Cloudflareは、無料プランのユーザーから得られる膨大なトラフィックデータを利用して、サービスの品質を向上させています。

  • セキュリティの強化
    無料ユーザーからのデータを分析することで、新たなセキュリティ脅威や攻撃手法を早期に検知し、全体のサービス改善につなげています。

  • パフォーマンスの最適化
    トラフィックパターンを学習して、より効率的なキャッシュ戦略や負荷分散を実現しています。


5. 広告・認知度向上の効果

無料プランの提供は、Cloudflareのブランド認知度向上に直結します。

  • 無料ユーザーが口コミを広げる
    無料ユーザーが良い体験をすることで、サービスを他のユーザーや企業に推奨します。

  • 有料プランへの導線
    多くの企業が最初は無料プランを試し、ビジネス成長に伴い有料プランにアップグレードします。


6. パートナーシップとスポンサーシップ

Cloudflareは多くの企業やプロジェクトと連携し、無料プランを維持しています。

  • オープンソースや公益団体向け
    公益性のあるプロジェクトに無料でサービスを提供することで、社会貢献やブランド価値を向上させています。


7. 大規模企業の収益が支えている

Cloudflareの収益は主にエンタープライズ顧客(大企業)から得ています。

  • 高収益なエンタープライズ契約
    エンタープライズ顧客はカスタム機能や高いサービスレベルを必要とするため、無料ユーザーのコストを補う十分な収益を提供します。

  • バランスの取れた収益構造
    無料プランと有料プランのユーザー比率を調整することで、安定的な収益を確保しています。


まとめ

Cloudflareが多くのサービスを無料で提供できるのは、フリーミアムモデルの活用、効率的なインフラ設計、スケールメリットの活用、データ活用、そして有料顧客からの収益によるものです。

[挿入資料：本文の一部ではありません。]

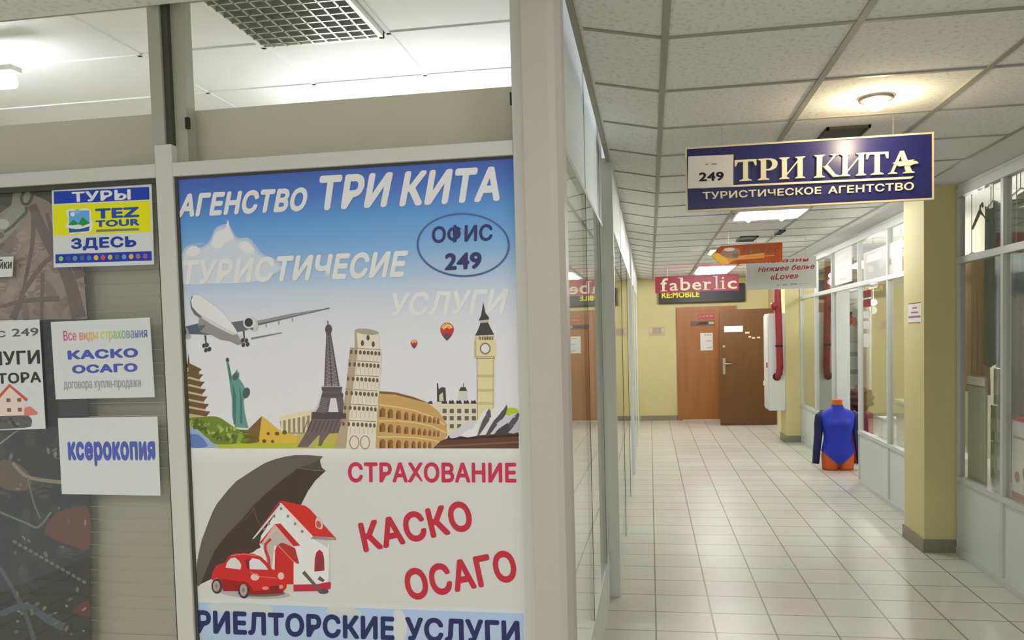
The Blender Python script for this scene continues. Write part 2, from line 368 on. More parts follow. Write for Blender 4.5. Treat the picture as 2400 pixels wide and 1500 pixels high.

この仕組みは、単なるコスト削減ではなく、無料プランを通じた市場拡大と有料プランの成長を両立する戦略的なものです。

フリーミアムモデルは一時期めちゃめちゃもてはやされたのですが、いまは少し下火になってきた感じがあります。ただ、Cloudflareはいまもフリーミアムモデルを貫いているなぁと感じました。それはCloudflareが掲げる企業ビジョンにも関係しているように思います。